Lecture 7: Retrieval from STS and Levels of processing Flashcards
What is the sternberg scanning task?
- Quest: how much time does it take to make one mental comparison in STM?
- Task: memory searching (scanning). The question simply was does the probe item match one of the numbers that was shown in the memory set?
- On half the items it matched and on the other half it didn’t match.
- DV= how quickly the person could answer yes or no to the probe item (pressed a button)
- Size of memory set varied, whether probe matched varied through a series of trials. At the end, they took the average of the trials overall and the average for the varying sizes of memory set
What is the assumption that guides how retrieval from STS is modelled?

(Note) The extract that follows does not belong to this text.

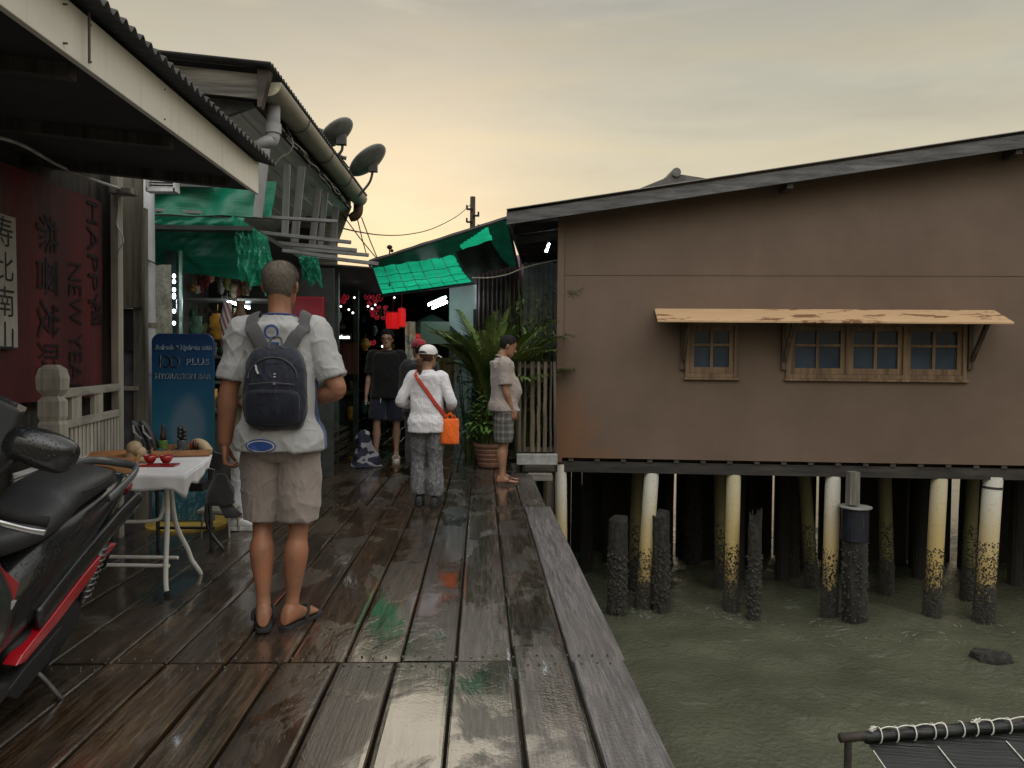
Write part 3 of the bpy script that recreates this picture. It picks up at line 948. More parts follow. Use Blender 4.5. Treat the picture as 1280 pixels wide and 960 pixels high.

- time between a probe stimulus and a response is occupied by a series of discrete stages (Probe digit –> encoding stage –> memory comparison stage –> response stage)
What is the encoding stage?
probe item gets encoded into stm, which takes time.
What is the memory comparison stage?
The next stage is does this item match something in our meomry set? Memory comparison stage. Comparing probe item to the numbers that were encoded during the memory set
What is the response output stage?
Finally you give a response or an output based on the comparison
What are the three hypotheses regarding search in STS?
1) Parallel
2) Serial exhaustive
3) Serial self terminating
What is the parallel hypothesis?
- According to this item, you can compare the probe item to each of the items in the memory set all at once (encoding stage and comparison stage happen simultaneously). Thus, it would not matter how many items are in the memory set because it happens all at once.
- Efficient
- if this hypothesis is correct, the results would be a straight line
What is the serial exhaustive hypothesis?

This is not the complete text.